No silêncio das imagens, a voz da revolta. Actualizado
Sou um puro e duro neto de campónios que, na cidade educado e vivido, quer ser rural, dado que me foi dado aprender e apreender o sentido das árvores, o correr das ribeiras, a breve leveza dos pássaros e a fragilidade das flores silvestres. Tenho também o desnível típico das breves colinas, o agreste das brisas e a variedade de um valado verdejante, onde a suavidade aparente daquilo a que, à distância, chamam paisagem, esconde alguns pedregulhos, certos silvados e a microscópica vida intensa de biológicos e minúsculos seres. Sobretudo das formigas e das lontras que, dia a dia, escavam e levam pedaços de húmus e restos de bichos e plantas.
Por trás desta máscara, feita olhos de menino, mãos de escrever e adornados cabelos e barbas, esconde-se um ser feito revolta, pleno da fúria de viver, que tem as mãos calejadas pelas cordas que subiu a pulso, com unhas que ficaram negra pelo terra que amassou, para moldar em barro a sua própria estátua de sonho.
Não tenho a vaga fé dos nostálgicos que procuram o regresso da magia, nem a messiânica , ou angélica, crendice e ânsia por cumprir dos que esperam um qualquer encontro, de um qualquer grau, iniciático ou profano, com a aparição do transcendente.
Humano, demasiado humano, assento meus pés nus no lodo e nas vísceras do quotidiano pecado, pleno de tentações e pulsões que me varam e me penetram. Mas também não deixo de procurar olhar as estrelas, as noites de luar ou de, em pleno dia, ousar sentir de frente a violência solar.

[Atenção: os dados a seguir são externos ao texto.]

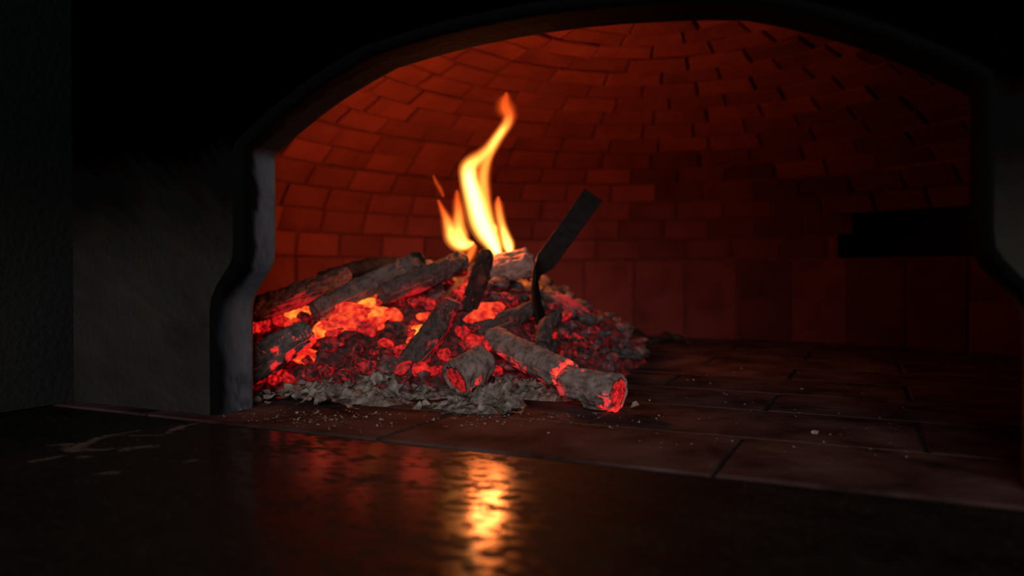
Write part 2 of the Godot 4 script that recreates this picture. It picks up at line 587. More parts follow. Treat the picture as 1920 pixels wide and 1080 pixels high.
func build_dome() -> void:
	var wall := thing("wall_back")
	tag(wall, "curved firebrick wall of the oven chamber, upright bricks at its foot", "wall", "", "structure")
	var dome := thing("ceiling")
	tag(dome, "low brick dome over the oven chamber in reddened courses", "dome", "", "structure")
	var thick := 0.4
	var joint := 0.011
	# the foot: bricks on end
	var count := 40
	for i in count:
		var az := TAU * (i + 0.35) / count
		var da := PI / count - joint / DOME_R
		var g := Geo.new()
		var f := []
		var b := []
		for c in [[-1, 0.004], [1, 0.004], [1, WALL_H - joint], [-1, WALL_H - joint]]:
			for far in 2:
				var r := DOME_R + (thick if far else 0.0)
				var p := W(CX + r * sin(az + c[0] * da), c[1], DOME_Z + r * cos(az + c[0] * da))
				if far: b.append(p)
				else: f.append(p)
		if f[0].z > -4.62 * U: continue
		var o: Vector3 = f[0]
		for q in 4:
			f[q] = f[q] - o
			b[q] = b[q] - o
		block(g, f, b, 0.0022)
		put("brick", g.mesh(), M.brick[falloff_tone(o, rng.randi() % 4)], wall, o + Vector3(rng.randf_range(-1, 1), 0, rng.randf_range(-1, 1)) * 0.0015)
	# the courses
	var step := 0.325
	var total := 6.26
	var rest := Geo.new()
	var seen := []
	var row := 0
	var s := 0.0
	while s < total - 0.4:
		var mid := arc_to_phi(s + step * 0.5)
		var n := maxi(6, int(round(TAU * DOME_R * cos(mid) / 0.72)))
		var off := rng.randf() * 0.3 + (0.5 if row % 2 else 0.0)
		var sa := s + joint + (0.03 if row in [4, 6] else 0.0)
		var sb := s + step
		var last := s + step >= total - 0.4
		for i in n:
			var az := TAU * (i + off) / n
			var jit := rng.randf_range(-0.012, 0.016)
			var tone := rng.randi() % 4
			var lower := rng.randf_range(0.0, 0.014)
			var half := PI / n - joint / (DOME_R * cos(mid)) - rng.randf_range(0.0, 0.0012)
			var f := []
			var b := []
			for c in [[-1, sa + lower], [1, sa + lower], [1, sb], [-1, sb]]:
				f.append(dome_at(az + c[0] * half, c[1], jit))
				b.append(dome_at(az + c[0] * half, c[1], thick))
			var at: Vector3 = (f[0] + f[1] + f[2] + f[3]) * 0.25
			if f[0].z > -4.62 * U and f[1].z > -4.62 * U: continue
			# bricks missing in the wall on the right
			var q := pix(at)
			if row in [0, 1] and at.x > -0.6 * U and at.z < -8.0 * U and q.x > (1595 if row == 0 else 1570): continue
			var vis := through_mouth(at)
			if vis:
				seen.append([q.z, at, f, b, tone])
			else:
				block(rest, f, b, 0.003)
		s += step
		row += 1
	seen.sort_custom(func(a, b): return a[0] < b[0])
	for i in seen.size():
		var e: Array = seen[i]
		if i < 300:
			var g := Geo.new()
			var f := []
			var b := []
			for q in e[2]: f.append(q - e[1])
			for q in e[3]: b.append(q - e[1])
			block(g, f, b, 0.003)
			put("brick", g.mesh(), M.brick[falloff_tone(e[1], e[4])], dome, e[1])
		else:
			block(rest, e[2], e[3], 0.003)
	print("bricks seen ", seen.size())
	put("unseen_bricks", rest.mesh(), M.brick[4], dome).set_meta("kind", "stuff")
	# mortar behind the bricks: a shell with thickness
	var g := Geo.new()
	var cols := 96
	var rows := 26
	for side in 2:
		g = Geo.new()
		var first := 0
		for i in rows:
			for k in cols:
				var az := TAU * k / cols
				var out := 0.035 if side == 0 else 1.5
				if i < 2:
					var r := DOME_R + out
					var p := W(CX + r * sin(az), -0.2 if i == 0 else WALL_H, DOME_Z + r * cos(az))
					g.add(p)
				else:
					g.add(dome_at(az, total * (i - 1) / (rows - 2), out))
		for i in rows - 1:
			for k in cols:
				var a := first + i * cols + k
				var b := first + i * cols + (k + 1) % cols
				var near := maxf(maxf(g.v[a].z, g.v[b].z), maxf(g.v[a + cols].z, g.v[b + cols].z))
				if near > -4.2 * U: continue
				if side == 0 and i in [1, 2, 3, 4] and k > 0:      # behind the missing bricks
					var p := (g.v[a] + g.v[b + cols]) * 0.5
					if p.x > -0.4 * U and p.z < -8.2 * U: continue
				if side == 0: g.quad(a, b, b + cols, a + cols)
				else: g.quad(b, a, a + cols, b + cols)
		put("mortar_shell" if side == 0 else "outer_shell", g.mesh(), M.mortar if side == 0 else M.soot_shade, dome)

# ================================================================ fire
func lump_mesh(seed_: int) -> ArrayMesh:          # a broken piece of charcoal, about 1 across
	var r := RandomNumberGenerator.new()
	r.seed = seed_
	var planes := []
	for i in 8:
		var d := Vector3(r.randfn(), r.randfn(), r.randfn()).normalized()
		planes.append([d, r.randf_range(0.26, 0.52)])
	var r_long := r.randf_range(1.1, 1.75)
	var g := Geo.new()
	var rows := 11
	var cols := 15
	for i in rows:
		for k in cols:
			var th := PI * i / (rows - 1)
			var ph := TAU * k / cols
			var d := Vector3(sin(th) * cos(ph), cos(th), sin(th) * sin(ph))
			var l := 0.6
			for p in planes:
				var c: float = d.dot(p[0])
				if c > 0.05: l = minf(l, p[1] / c)
			l *= 1.0 + 0.16 * fn.get_noise_3d(d.x * 2.6 + seed_, d.y * 2.6, d.z * 2.6) + 0.07 * fn.get_noise_3d(d.x * 7.0 + seed_, d.y * 7.0, d.z * 7.0)
			g.add(d * l * Vector3(r_long, 0.85, 1.0), Vector2(ph / TAU, th / PI))
	for i in rows - 1:
		for k in cols:
			var a := i * cols + k
			var b := i * cols + (k + 1) % cols
			g.quad(a, a + cols, b + cols, b) if false else g.quad(b, b + cols, a + cols, a)
	return g.mesh()

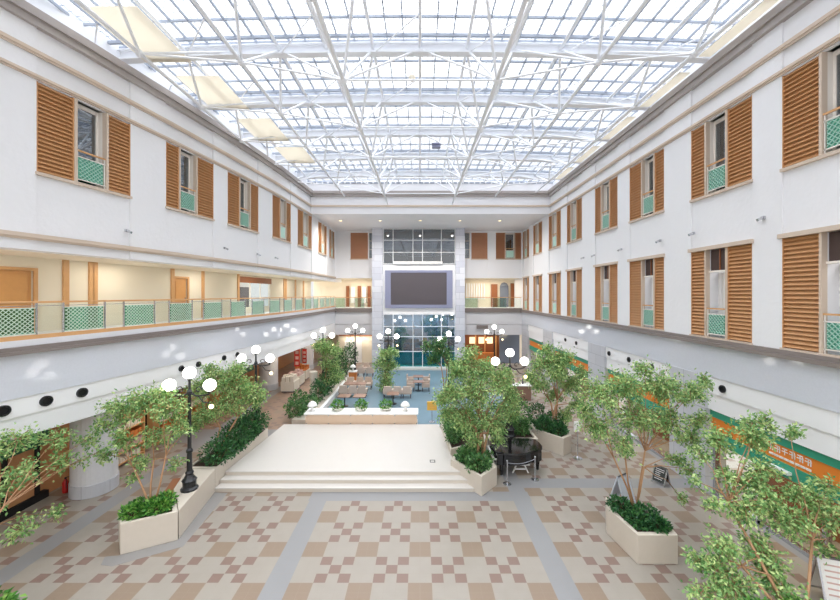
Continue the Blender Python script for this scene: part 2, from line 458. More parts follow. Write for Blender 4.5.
# ------------------------------------------------------------------ LEFT WALL
lwpx = [((36.5, 130.5), (75.5, 107)), ((166, 213.5), (179.5, 196.5)), ((227.7, 258.3), (239.5, 250)), ((272.5, 290.7), (280, 286)), ((297.7, 311.7), (303, 308))]
lw = [((solveY(a), solveY(b)), (solveY(c), solveY(d))) for (a, b), (c, d) in lwpx]
lw += [((31.0, 33.6), (31.9, 32.7)), ((34.6, 36.6), (35.2, 36.0))]
LYB = 2.0
holes = [(w[0][0], w[0][1], ZU0-.05, ZU1) for w in lw]
ybr = sorted([LYB, 40.0]+[y for w in lw for y in w[0]])
mb = MB(); wall_cells(mb, LW, ybr, [R(1.29), ZU0-.05, ZU1, R(7.86)], holes, -.62, 0)
struct(mb.build('wall_left', 'stucco'))
for i, (o, n) in enumerate(lw): window(LW, o[0], o[1], n[0], n[1], ZU0, ZU1, False, i < 3, 'louvre', 'winglass')
for m, k in mouldings(LW, LYB, 29.1): trim(m, k)
m = MB(); m.box(0, .06, LYB, 37, R(1.58), R(1.64), LW); m.box(0, .1, LYB, 37, R(1.64), R(1.76), LW); trim(m, 'tan')
# balcony: slab, ceiling, back wall
BD = -2.5
struct(MB().box(BD-.1, .02, LYB, 37, R(-1.5), R(-1.32), LW).build('balcony_floor', 'stone2'))
m = MB(); m.box(BD-.1, .10, LYB, 37, R(-1.62), R(-1.5), LW); m.box(-.6, .16, LYB, 37, R(-1.72), R(-1.62), LW); trim(m, 'ledge')
m = MB(); m.box(-.6, 0, LYB, 37, R(-2.96), R(-1.72), LW); trim(m, 'stone')
m = MB(); m.box(-.6, -.04, LYB, 37, R(-3.5), R(-2.96), LW); m.box(-.6, -.09, LYB, 37, R(-4.12), R(-3.5), LW); trim(m, 'band')
struct(MB().box(BD-.1, -.62, LYB, 37, R(1.27), R(1.4), LW).build('balcony_ceiling', 'cream'))
struct(MB().box(-8.5, -.6, LYB, 41, R(-4.2), R(-4.1), LW).build('arcade_ceiling', 'cream'))
opn = (solveY(239, BD), solveY(271, BD))
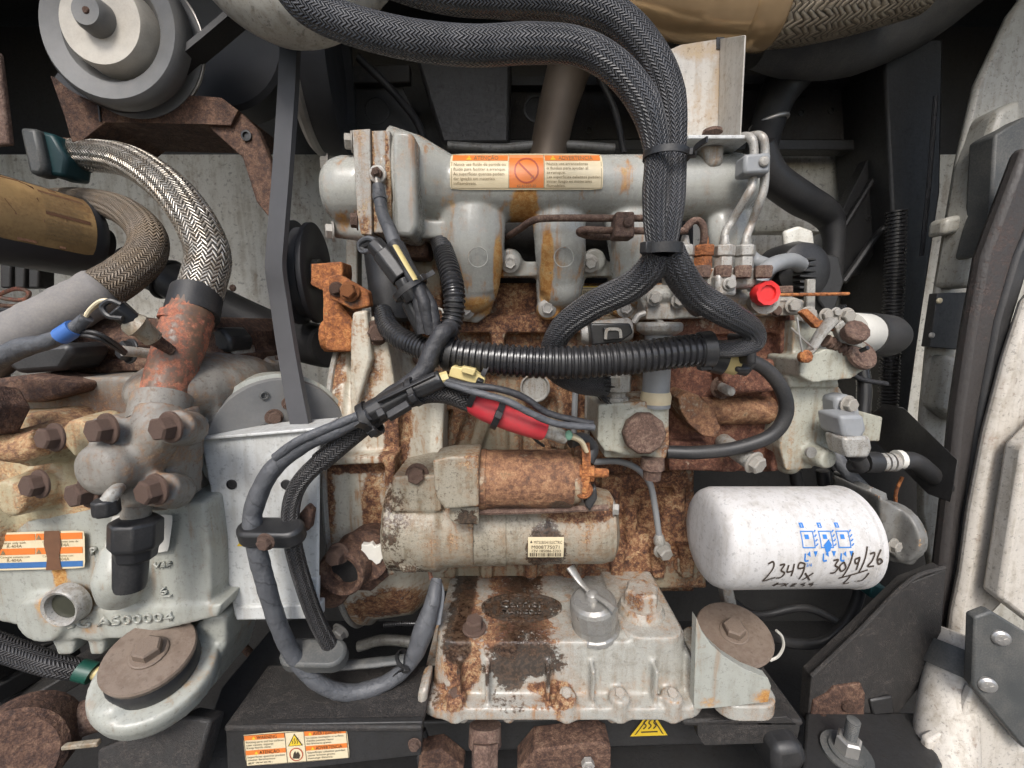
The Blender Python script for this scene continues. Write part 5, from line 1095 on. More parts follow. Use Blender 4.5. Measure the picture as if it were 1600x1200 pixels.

Humano, demasiado humano, me sinto apenas um pedaço da minha própria história, tanto da pessoal como da colectiva, ambas imaginadas pela experiência.
É por isso que, às vezes, no silêncio da madrugada, me chegam súbitos sinais de vida e gritos por dar, talvez por causa do meu quotidiano treino no exercício da palavra como missão, nisso a que chamam poesia, que é pensar a palavra viva, para viver meu pensamento e sentir o que vou pensando.
Sinto assim que sou, definitivamente, um nómada da tal poesia viva. E que quanto mais envelheço mais menino me cumpro e mais procuro que assim não deixe de ser, sob pena de perder o sentido. É por isso que confio na plenitude da palavra sentida, dessa que corre como um rio, depois de jorrar em frescura de sentimento, pelo silêncio da noite acordada, quase como água nascendo na fonte da montanha.
Foi este o impulso que brotou hoje em mim e me fez acordar em plenitude. E me obrigou a ter de escrever neste repente o desalinhado da palavra peregrina, prenhe de metáforas repetidas, de ritmos que já foram sentidos, de confidências quase intermitentes e obsidiantes, que vão saltitando de ramo em ramo, por entre os últimos restos de trevas que os raios de um sol de Verão, dentro de momentos irão lavar.